Saturday 11 March 2017

Debt will be the death of us

As investment bank research teams ponder how much to charge for their insights, they could do worse than check out what is available for free, particularly from the growing band of central bank blogs of which the BIS' is still probably the best. Claudio Borio's speech to the NABE conference in Washington DC last week is fascinating (and free, of course).

The speech looks at the role of financial sector drag as a reason for the sluggishness of the economic recovery in many developed economies after the 2008 financial crisis. The BIS view of the world could be summed up as being that equilibrium or natural real interest rates are higher than many policy-makes believe, and this has resulted in an inability to restrain financial booms which cause a misallocation of resources that in turn, leads to painfully slow productivity gains in the subsequent economic recovery.

This is so intuitively true that it needs to be taken seriously. I've reproduced a couple of slides from this presentation and one from an earlier presentation covering the same theme. The first one shows global debt levels rising as a share of GDP, at the same time as real interest rates fall.



If I made the really simple assumption that across the economy as a whole, borrowers pay something like 3% more than the average of the real yields in long-dated government bonds and the central bank policy rate, and that inflation was around 3% in 1986 and 2% in 2015, this chart would suggest that in 1986, overall debt service costs were something like 19% GDP. And in 2015, after almost 30 years of rising debt and falling rates, they were something like 16% GDP. So, no problem then?

You could argue that it makes sense in this world, for policy-makers to accept the downward trend in interest rates.
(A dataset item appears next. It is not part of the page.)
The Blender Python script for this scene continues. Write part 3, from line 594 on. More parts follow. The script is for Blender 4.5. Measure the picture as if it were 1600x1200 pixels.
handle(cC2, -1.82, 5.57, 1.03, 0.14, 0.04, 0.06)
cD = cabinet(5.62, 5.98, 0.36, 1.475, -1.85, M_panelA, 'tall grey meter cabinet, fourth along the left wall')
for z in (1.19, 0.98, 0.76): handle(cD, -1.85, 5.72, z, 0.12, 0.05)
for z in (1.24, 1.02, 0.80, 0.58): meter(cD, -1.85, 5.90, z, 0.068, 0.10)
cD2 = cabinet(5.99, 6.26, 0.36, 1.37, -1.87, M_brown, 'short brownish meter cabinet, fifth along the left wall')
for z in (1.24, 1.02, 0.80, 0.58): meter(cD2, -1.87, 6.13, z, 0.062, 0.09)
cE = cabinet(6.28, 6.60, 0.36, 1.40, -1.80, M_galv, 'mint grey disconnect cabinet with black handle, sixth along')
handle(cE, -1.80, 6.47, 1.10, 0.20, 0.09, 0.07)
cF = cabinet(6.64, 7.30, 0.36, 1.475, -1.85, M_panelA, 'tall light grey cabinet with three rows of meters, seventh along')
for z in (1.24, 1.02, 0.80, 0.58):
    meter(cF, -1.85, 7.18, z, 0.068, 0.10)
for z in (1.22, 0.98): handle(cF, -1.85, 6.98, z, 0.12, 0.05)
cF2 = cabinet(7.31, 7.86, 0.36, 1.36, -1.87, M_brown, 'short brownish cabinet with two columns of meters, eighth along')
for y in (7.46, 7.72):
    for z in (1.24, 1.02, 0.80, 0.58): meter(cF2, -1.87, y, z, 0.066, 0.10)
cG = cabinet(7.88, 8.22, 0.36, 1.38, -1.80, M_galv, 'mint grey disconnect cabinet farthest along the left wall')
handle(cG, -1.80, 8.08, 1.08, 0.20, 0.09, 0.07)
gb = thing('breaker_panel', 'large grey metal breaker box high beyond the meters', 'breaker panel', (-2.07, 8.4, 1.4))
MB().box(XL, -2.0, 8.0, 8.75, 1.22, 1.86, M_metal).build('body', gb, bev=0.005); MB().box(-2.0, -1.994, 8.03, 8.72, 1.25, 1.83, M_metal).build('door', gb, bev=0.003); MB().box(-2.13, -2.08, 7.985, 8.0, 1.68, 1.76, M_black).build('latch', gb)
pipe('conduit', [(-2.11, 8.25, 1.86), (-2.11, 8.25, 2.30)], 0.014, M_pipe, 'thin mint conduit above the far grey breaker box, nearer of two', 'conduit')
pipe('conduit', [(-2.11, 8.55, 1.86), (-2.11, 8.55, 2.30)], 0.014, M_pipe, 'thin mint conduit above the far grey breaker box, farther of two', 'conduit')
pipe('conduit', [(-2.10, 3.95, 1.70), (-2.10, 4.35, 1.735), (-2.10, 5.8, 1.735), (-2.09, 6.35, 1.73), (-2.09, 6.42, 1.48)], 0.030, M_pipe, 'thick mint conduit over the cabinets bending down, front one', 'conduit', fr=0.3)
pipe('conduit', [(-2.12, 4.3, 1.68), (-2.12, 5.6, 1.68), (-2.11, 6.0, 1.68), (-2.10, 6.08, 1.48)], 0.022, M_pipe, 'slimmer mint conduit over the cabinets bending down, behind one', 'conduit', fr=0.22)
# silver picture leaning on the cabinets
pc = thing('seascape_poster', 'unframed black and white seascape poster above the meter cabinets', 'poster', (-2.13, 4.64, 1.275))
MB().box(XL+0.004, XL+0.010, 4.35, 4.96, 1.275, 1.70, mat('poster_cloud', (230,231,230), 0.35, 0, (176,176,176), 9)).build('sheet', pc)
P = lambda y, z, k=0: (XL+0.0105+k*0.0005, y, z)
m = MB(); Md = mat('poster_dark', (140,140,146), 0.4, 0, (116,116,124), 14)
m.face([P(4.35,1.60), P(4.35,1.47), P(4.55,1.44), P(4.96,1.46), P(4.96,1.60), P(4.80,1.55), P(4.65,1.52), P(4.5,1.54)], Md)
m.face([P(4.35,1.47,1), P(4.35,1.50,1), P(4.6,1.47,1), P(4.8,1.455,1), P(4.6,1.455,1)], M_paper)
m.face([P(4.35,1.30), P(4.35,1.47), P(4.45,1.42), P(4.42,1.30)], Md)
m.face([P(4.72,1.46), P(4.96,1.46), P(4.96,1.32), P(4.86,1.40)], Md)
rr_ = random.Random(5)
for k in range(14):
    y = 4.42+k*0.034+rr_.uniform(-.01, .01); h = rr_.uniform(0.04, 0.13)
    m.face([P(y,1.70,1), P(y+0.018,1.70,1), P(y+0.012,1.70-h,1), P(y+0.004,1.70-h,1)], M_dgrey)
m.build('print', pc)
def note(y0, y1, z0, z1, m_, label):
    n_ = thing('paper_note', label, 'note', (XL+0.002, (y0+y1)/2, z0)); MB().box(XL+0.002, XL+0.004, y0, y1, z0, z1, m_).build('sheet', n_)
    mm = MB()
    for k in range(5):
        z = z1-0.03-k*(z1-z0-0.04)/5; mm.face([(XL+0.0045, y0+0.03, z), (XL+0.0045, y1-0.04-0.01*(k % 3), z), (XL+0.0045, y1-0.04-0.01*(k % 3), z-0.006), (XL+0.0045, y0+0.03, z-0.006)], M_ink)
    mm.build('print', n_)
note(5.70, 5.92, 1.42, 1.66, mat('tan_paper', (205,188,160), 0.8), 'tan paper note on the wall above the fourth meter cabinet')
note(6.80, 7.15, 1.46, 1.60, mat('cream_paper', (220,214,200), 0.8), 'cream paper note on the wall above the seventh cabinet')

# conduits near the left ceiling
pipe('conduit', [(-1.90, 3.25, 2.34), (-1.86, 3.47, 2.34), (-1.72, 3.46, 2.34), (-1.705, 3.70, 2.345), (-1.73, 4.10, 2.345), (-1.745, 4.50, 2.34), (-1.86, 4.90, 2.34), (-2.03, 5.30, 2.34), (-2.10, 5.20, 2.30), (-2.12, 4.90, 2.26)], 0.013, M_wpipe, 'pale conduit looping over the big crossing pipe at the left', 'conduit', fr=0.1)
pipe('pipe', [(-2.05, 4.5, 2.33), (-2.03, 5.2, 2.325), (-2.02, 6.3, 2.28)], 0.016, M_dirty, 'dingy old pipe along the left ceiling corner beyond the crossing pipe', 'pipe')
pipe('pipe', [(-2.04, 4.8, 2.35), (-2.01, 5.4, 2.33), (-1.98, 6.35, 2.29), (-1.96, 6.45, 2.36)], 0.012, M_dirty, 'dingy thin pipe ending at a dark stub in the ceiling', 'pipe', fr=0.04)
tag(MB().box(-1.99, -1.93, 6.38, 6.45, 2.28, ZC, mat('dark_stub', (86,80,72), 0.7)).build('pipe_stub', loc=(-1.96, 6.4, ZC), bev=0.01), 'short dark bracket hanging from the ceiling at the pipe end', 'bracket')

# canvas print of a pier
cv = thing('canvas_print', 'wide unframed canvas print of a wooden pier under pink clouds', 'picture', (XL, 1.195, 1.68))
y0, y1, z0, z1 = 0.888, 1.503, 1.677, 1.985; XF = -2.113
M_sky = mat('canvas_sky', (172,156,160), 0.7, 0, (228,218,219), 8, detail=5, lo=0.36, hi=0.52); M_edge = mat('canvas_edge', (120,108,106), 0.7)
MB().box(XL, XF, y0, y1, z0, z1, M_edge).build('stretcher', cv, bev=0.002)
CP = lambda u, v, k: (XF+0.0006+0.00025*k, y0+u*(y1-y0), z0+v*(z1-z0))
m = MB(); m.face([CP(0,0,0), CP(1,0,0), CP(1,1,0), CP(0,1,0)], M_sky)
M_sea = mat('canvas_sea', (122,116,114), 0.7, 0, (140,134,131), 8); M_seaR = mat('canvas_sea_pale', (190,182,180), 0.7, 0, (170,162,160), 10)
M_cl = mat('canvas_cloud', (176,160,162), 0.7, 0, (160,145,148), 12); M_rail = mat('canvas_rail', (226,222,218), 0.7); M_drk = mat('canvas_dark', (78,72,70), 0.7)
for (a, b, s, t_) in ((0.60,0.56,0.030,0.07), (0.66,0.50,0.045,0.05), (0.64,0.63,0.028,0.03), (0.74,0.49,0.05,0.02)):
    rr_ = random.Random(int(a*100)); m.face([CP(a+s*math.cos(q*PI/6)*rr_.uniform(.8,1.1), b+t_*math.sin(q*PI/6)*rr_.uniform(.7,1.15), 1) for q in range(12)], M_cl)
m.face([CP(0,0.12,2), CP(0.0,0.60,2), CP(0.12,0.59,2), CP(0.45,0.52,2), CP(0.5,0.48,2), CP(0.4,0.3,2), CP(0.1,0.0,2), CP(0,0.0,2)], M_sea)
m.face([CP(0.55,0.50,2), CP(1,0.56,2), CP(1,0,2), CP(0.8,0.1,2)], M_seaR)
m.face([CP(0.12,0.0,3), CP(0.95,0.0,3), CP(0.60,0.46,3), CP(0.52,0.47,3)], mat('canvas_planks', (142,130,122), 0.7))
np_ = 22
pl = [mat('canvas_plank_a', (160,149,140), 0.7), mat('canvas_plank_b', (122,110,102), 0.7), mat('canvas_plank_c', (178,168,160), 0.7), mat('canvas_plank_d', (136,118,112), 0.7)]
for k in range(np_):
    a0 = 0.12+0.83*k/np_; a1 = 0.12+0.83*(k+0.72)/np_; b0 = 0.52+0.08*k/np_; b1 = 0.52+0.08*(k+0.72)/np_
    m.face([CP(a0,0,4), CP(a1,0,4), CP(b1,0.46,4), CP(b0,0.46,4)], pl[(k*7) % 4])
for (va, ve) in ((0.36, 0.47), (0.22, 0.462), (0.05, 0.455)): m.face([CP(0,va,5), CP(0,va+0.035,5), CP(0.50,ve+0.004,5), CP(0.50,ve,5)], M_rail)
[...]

Companies and households alike would and indeed should have more debt because debt-service costs are low. Which is what's happened. Mortgages are bigger as a multiple of income than they used to be (fine if house prices rise for ever, right?) and a glance at the universe of borrowers in the corporate bond market will quickly confirm the gradual downward drift in average credit ratings. A triple-A company with little debt is not maximising the return to shareholders. Better to issue bonds and buy shares back, immediately.
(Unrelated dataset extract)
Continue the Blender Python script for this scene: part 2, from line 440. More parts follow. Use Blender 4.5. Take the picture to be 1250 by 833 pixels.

The flaw, is that creditworthiness is a function not solely (or even mainly) of the ability to pay back the interest on a loan. It's about the ability to pay back interest AND principal. In other words, the size of the loan matters. Furthermore, it matters at least as much for the financial sector as for the non-financial sector. If I borrow money from the bank, the bank itself borrows that money too. And if we've learnt nothing else in the last decade, it's that that size of a bank's balance sheet matters. A bank that cares only about keeping income (from interest earned) growing faster than costs (from interest paid) will grow and grow it's balance sheet much as some did in the early 2000s. A focus on return on equity may be Ok for some companies, but not for a bank which needs to care about the return on the capital it uses to earn that money, and needs to set capital aside for the possibility that some of the money it lends never comes back.

 Just accepting that premise implies that the 'equilibrium' which sees more debt and lower rates, is an unstable one. A real equilibrium is one which applies to both the financial cycle and the real economy cycle. As in the second chart I've nicked.....
 This chart shows that real policy rates fell sharply and stayed low in 2001-2204. This is after the Dot.com bubble burst and after the 9/11 attacks on the US.  Fed Chairman Alan Greenspan worried about disinflation even as the global economy started to recover in earnest and so the Us kept rates down (and the rest of us followed).  In part because inflation was was falling more than people expected, estimates of the natural rate of interest were coming down, albeit not nearly enough to justify the Greenspan-led monetary madness unleashed on us all.  But adjust them for the financial cycle and the natural rate was already rising in 2002-2003.

The crisis followed. Too much money was lent at these low rates. Too many resources were mis-allocated in a world where money was mis-priced. Here's what the BIS' experiment in setting policy to smooth the financial cycle throws out. A cycle, just not nearly such a pronounced one.


After the financial crisis and recession, the misallocation of resources that the financial boom caused/exacerbated, has led to a productivity-free economic recovery, at least in the economies most directly affected. So, estimates of natural rates have come down further. And since there's slack in the global economy, especially if we measure it on the basis of inflation undershooting expectations, policy rates fall even further. The possibility that the inflation cycle is a function of technology and the growth of global markets in goods and labour, is at most only considered in passing.

The depressing thing about this argument, is that the obvious conclusion would be that after a while we're just going to get washed way by another financial boom/bust cycle. Maybe not one whose epicentre is in the US and the UK to quite the same extent as the last one was, but that would be small comfort. It would be better to set global monetary policy with debt levels in mind, before the overall global debt/GDP level gets too much higher.